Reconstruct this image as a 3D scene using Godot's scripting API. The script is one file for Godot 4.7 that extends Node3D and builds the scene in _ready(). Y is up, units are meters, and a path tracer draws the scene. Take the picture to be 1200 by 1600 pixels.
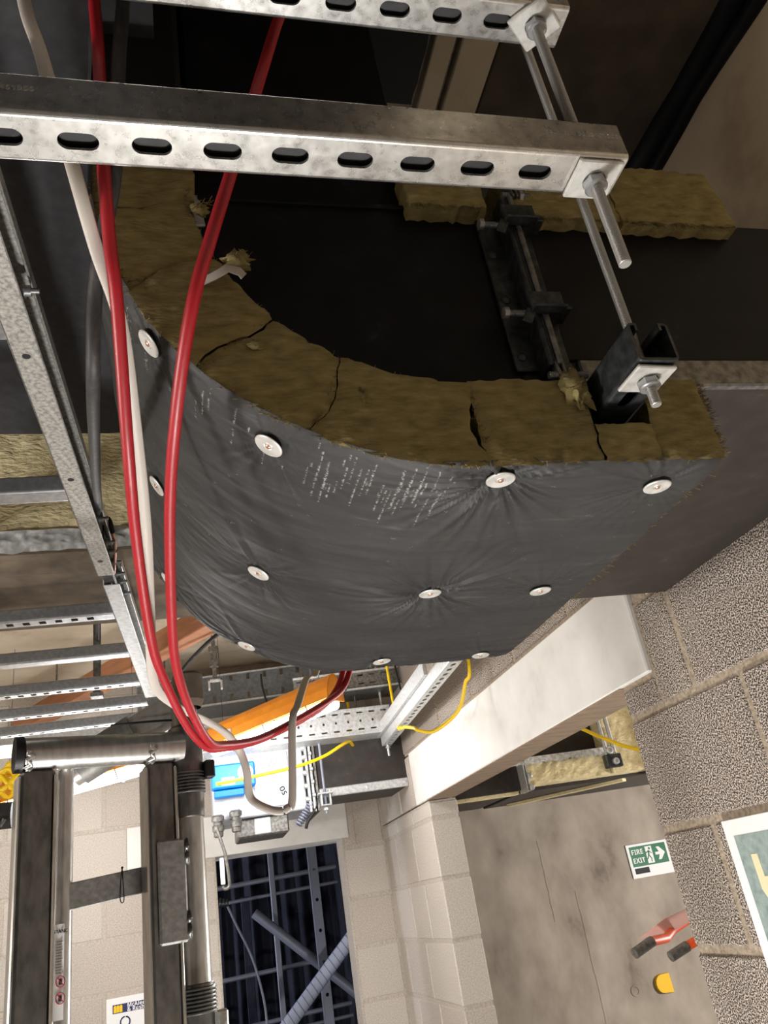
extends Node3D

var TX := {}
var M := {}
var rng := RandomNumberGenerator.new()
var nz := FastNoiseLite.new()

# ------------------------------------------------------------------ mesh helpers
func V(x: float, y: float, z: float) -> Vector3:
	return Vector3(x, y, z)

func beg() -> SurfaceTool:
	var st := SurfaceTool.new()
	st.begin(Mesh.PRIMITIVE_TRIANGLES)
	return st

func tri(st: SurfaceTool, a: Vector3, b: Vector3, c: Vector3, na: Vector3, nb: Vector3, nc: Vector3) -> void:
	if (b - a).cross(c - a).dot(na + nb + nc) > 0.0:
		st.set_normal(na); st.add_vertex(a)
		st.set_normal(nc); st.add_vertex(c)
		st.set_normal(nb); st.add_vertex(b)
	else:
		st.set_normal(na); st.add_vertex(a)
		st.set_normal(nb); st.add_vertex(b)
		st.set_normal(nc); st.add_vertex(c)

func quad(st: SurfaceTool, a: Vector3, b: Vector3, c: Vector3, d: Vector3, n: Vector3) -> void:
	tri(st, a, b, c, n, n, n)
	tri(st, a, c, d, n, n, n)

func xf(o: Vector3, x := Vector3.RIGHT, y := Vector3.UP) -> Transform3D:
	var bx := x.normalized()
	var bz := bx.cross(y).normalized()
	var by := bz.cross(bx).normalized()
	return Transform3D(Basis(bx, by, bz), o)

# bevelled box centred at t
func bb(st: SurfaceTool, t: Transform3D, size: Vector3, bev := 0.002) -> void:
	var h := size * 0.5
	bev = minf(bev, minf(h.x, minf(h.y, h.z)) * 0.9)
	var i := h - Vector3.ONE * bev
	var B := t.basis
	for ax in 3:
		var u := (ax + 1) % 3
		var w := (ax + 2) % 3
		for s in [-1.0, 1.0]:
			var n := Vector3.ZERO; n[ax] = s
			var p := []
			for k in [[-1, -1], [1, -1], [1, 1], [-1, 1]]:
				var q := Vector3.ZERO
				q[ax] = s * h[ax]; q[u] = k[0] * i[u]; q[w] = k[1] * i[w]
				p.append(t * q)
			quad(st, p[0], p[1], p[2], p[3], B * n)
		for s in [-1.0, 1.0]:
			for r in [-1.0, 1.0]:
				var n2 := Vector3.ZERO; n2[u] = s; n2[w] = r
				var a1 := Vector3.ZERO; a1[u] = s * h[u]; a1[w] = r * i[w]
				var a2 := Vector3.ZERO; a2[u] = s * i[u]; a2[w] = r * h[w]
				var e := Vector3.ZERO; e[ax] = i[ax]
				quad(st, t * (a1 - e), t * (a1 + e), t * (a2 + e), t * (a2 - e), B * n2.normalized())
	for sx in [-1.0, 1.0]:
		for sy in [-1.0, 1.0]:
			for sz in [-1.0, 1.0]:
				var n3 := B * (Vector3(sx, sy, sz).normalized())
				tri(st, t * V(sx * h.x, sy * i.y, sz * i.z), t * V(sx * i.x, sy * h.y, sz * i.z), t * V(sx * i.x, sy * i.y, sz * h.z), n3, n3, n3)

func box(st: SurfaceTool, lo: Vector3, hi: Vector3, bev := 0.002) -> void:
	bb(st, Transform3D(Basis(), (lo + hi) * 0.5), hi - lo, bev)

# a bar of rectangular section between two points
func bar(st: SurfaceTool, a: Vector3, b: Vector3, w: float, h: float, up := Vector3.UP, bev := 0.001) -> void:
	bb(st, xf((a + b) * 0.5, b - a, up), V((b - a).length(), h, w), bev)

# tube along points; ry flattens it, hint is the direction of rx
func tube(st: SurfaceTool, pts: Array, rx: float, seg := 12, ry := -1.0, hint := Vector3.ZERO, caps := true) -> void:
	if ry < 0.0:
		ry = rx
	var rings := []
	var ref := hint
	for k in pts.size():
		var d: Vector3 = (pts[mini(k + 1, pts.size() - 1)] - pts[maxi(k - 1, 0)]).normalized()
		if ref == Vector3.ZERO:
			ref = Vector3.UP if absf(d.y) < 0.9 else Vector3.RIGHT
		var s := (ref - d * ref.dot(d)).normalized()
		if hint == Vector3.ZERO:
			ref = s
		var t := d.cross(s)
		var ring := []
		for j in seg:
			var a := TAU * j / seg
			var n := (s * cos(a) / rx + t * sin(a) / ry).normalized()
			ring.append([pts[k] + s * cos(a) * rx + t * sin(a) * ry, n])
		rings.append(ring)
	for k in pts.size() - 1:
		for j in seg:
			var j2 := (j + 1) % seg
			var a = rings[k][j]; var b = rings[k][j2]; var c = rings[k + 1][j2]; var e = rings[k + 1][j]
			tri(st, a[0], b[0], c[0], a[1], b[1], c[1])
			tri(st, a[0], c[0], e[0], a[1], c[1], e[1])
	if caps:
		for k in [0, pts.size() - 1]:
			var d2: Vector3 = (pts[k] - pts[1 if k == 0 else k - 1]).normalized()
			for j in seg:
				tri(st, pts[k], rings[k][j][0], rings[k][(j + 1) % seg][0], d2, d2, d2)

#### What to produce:
Restate the whole listing above exactly, please, omitting every image.

#### Exercise solution:
Reconstruct this image as a 3D scene using Godot's scripting API. The script is one file for Godot 4.7 that extends Node3D and builds the scene in _ready(). Y is up, units are meters, and a path tracer draws the scene. Take the picture to be 1200 by 1600 pixels.
extends Node3D

var TX := {}
var M := {}
var rng := RandomNumberGenerator.new()
var nz := FastNoiseLite.new()

# ------------------------------------------------------------------ mesh helpers
func V(x: float, y: float, z: float) -> Vector3:
	return Vector3(x, y, z)

func beg() -> SurfaceTool:
	var st := SurfaceTool.new()
	st.begin(Mesh.PRIMITIVE_TRIANGLES)
	return st

func tri(st: SurfaceTool, a: Vector3, b: Vector3, c: Vector3, na: Vector3, nb: Vector3, nc: Vector3) -> void:
	if (b - a).cross(c - a).dot(na + nb + nc) > 0.0:
		st.set_normal(na); st.add_vertex(a)
		st.set_normal(nc); st.add_vertex(c)
		st.set_normal(nb); st.add_vertex(b)
	else:
		st.set_normal(na); st.add_vertex(a)
		st.set_normal(nb); st.add_vertex(b)
		st.set_normal(nc); st.add_vertex(c)

func quad(st: SurfaceTool, a: Vector3, b: Vector3, c: Vector3, d: Vector3, n: Vector3) -> void:
	tri(st, a, b, c, n, n, n)
	tri(st, a, c, d, n, n, n)

func xf(o: Vector3, x := Vector3.RIGHT, y := Vector3.UP) -> Transform3D:
	var bx := x.normalized()
	var bz := bx.cross(y).normalized()
	var by := bz.cross(bx).normalized()
	return Transform3D(Basis(bx, by, bz), o)

# bevelled box centred at t
func bb(st: SurfaceTool, t: Transform3D, size: Vector3, bev := 0.002) -> void:
	var h := size * 0.5
	bev = minf(bev, minf(h.x, minf(h.y, h.z)) * 0.9)
	var i := h - Vector3.ONE * bev
	var B := t.basis
	for ax in 3:
		var u := (ax + 1) % 3
		var w := (ax + 2) % 3
		for s in [-1.0, 1.0]:
			var n := Vector3.ZERO; n[ax] = s
			var p := []
			for k in [[-1, -1], [1, -1], [1, 1], [-1, 1]]:
				var q := Vector3.ZERO
				q[ax] = s * h[ax]; q[u] = k[0] * i[u]; q[w] = k[1] * i[w]
				p.append(t * q)
			quad(st, p[0], p[1], p[2], p[3], B * n)
		for s in [-1.0, 1.0]:
			for r in [-1.0, 1.0]:
				var n2 := Vector3.ZERO; n2[u] = s; n2[w] = r
				var a1 := Vector3.ZERO; a1[u] = s * h[u]; a1[w] = r * i[w]
				var a2 := Vector3.ZERO; a2[u] = s * i[u]; a2[w] = r * h[w]
				var e := Vector3.ZERO; e[ax] = i[ax]
				quad(st, t * (a1 - e), t * (a1 + e), t * (a2 + e), t * (a2 - e), B * n2.normalized())
	for sx in [-1.0, 1.0]:
		for sy in [-1.0, 1.0]:
			for sz in [-1.0, 1.0]:
				var n3 := B * (Vector3(sx, sy, sz).normalized())
				tri(st, t * V(sx * h.x, sy * i.y, sz * i.z), t * V(sx * i.x, sy * h.y, sz * i.z), t * V(sx * i.x, sy * i.y, sz * h.z), n3, n3, n3)

func box(st: SurfaceTool, lo: Vector3, hi: Vector3, bev := 0.002) -> void:
	bb(st, Transform3D(Basis(), (lo + hi) * 0.5), hi - lo, bev)

# a bar of rectangular section between two points
func bar(st: SurfaceTool, a: Vector3, b: Vector3, w: float, h: float, up := Vector3.UP, bev := 0.001) -> void:
	bb(st, xf((a + b) * 0.5, b - a, up), V((b - a).length(), h, w), bev)

# tube along points; ry flattens it, hint is the direction of rx
func tube(st: SurfaceTool, pts: Array, rx: float, seg := 12, ry := -1.0, hint := Vector3.ZERO, caps := true) -> void:
	if ry < 0.0:
		ry = rx
	var rings := []
	var ref := hint
	for k in pts.size():
		var d: Vector3 = (pts[mini(k + 1, pts.size() - 1)] - pts[maxi(k - 1, 0)]).normalized()
		if ref == Vector3.ZERO:
			ref = Vector3.UP if absf(d.y) < 0.9 else Vector3.RIGHT
		var s := (ref - d * ref.dot(d)).normalized()
		if hint == Vector3.ZERO:
			ref = s
		var t := d.cross(s)
		var ring := []
		for j in seg:
			var a := TAU * j / seg
			var n := (s * cos(a) / rx + t * sin(a) / ry).normalized()
			ring.append([pts[k] + s * cos(a) * rx + t * sin(a) * ry, n])
		rings.append(ring)
	for k in pts.size() - 1:
		for j in seg:
			var j2 := (j + 1) % seg
			var a = rings[k][j]; var b = rings[k][j2]; var c = rings[k + 1][j2]; var e = rings[k + 1][j]
			tri(st, a[0], b[0], c[0], a[1], b[1], c[1])
			tri(st, a[0], c[0], e[0], a[1], c[1], e[1])
	if caps:
		for k in [0, pts.size() - 1]:
			var d2: Vector3 = (pts[k] - pts[1 if k == 0 else k - 1]).normalized()
			for j in seg:
				tri(st, pts[k], rings[k][j][0], rings[k][(j + 1) % seg][0], d2, d2, d2)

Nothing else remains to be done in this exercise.